Now that outsider amateurs have had their two day lobster rape romp the serious business of commercial lobstering starts up next week and continues through March. Mini season this year saw one woman killed and another critically injured in a boat accident, but the numbers of illegally caught lobster cannot be counted, there are not enough law enforcement officers around to keep thoughtless amateur lobster hunters on the straight and narrow.
I came home quietly, I thought, after another night at work, however I suspect Cheyenne heard the Bonneville pull up under the house. The motorcycle isn't what wakes her as she knows what time I am due home, and yesterday I was twenty minutes late so she was wide awake. I crept quietly into the house planning to wake her on her bed when I realized she was outside, around the corner, listening for my footfall. She was pleased to see me despite my childish deception. Dogs are very forgiving that way:
In the heat of summer she loves her early morning walks but where to take her is a daily question. Yesterday we crossed one bridge from Cudjoe Key and I settled on Horace Street as a short walk with lots of things to interest a curious Labrador.

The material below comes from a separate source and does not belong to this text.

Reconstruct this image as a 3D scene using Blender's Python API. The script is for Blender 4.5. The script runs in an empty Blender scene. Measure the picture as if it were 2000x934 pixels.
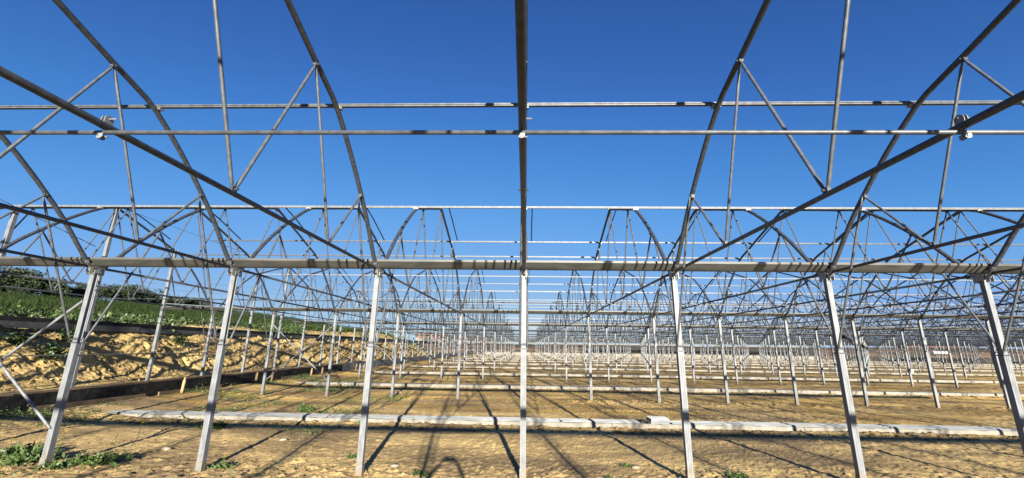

And then I remembered lobster season. Commercial fishing reminds me of farming, inasmuch as it is often a family business that puts its practioners close to nature. Like farmers, fishermen are constantly bitching about the weather and market prices. Similarly a bumper crop tends to be universal so when the harvest is abundant the price drops and conversely the price leaps when the harvest is sparse, leaving fishermen and farmers in a constant state of anguish. It seems like a horrible life to me but they love it.
I don't know if fishermen actively envy other practioners of their craft in distant places, but after our summer road trip to Maine I wonder if a Maine lobsterman shrouded in summer fog, surrounded by vicious random rocks, dealing with horrendous tides and freezing July waters envys the easy life of a lobster hunter in the Florida Keys. Gentle winds, modest tides, only occasional thunderstorms while fishing in your underwear... It sounds much nicer to me to be down here. Less heroic perhaps, but more bearable if fish chasing is your bag.
Though to hear them say it the harvest is not bountiful, the price is low, diesel is expensive, blah blah blah.
It's nasty messy work retrieving the pots from time to time and checking for occupants and re -aiting the cage with decaying chicken parts, the more pungent the more attractive to the crustaceans they say.
Female lobsters carrying eggs are not supposed to be taken during mini season, but every year some dolt is caught with a lobster carrying the distinctive gray sacs, promise of the birth of a new generation.
It's a huge industry in islands populated by no grumpy farmers. Restaurants sell lobster, tourists eager to join the recherché ranks of the well-to-do order them by the barrow load and so much money changes hands. I bought live lobster tortured on ice in a fishmonger's once and released them back into the wild. I hope they lived. When we were sailing the relatively unfished waters of Central America we would return from snorkeling expeditions and tell our fellow sailors turned hunters we saw no lobster over there. I hope they lived too. But it's a brutal world and we all have our place in the chain.
I understand the need for commercial lobstering, a solid livelihood for people willing to undertake hard labor, make good money without an advanced education, and to be their own bosses. But the amateur hunt every year, sanctioned only by the Chambers of Commerce, the trade union of shopkeepers, must have run its course.
People ask me why I don't go fishing, ironically living in one of the best places in America in which to chase fish. Because I say, I don't like to pit my wits against fish and lose the struggle. In my life I have shot and killed things, suffocated fish and seen commercial slaughterhouses and eaten pork and chicken that I had previously seen alive. I have tried vegetarianism and contrary to rumor I did not feel well, and nor did anybody else if forced to spend any time in an enclosed space with me. I eat meat but I prefer at this stage not to hunt and kill and disembowel it.
In the end I prefer to pay someone who depends on hunting and gathering for a living to get me my fish, and to use my boat or my friends' boats for recreation, ie exploring or finding swimming holes.
And then I think of ice fishing, sitting, for fun, on frozen water dangling a line through a hole in the ice in freezing temperatures. That's when I remember that people who fish are irrational, mad even, and denying them the chance to chase lobster once a year might have harmful consequences. Never argue with a madman especially one armed with a tickle stick, a net and a mad suburban gleam of bloodlust in his eye.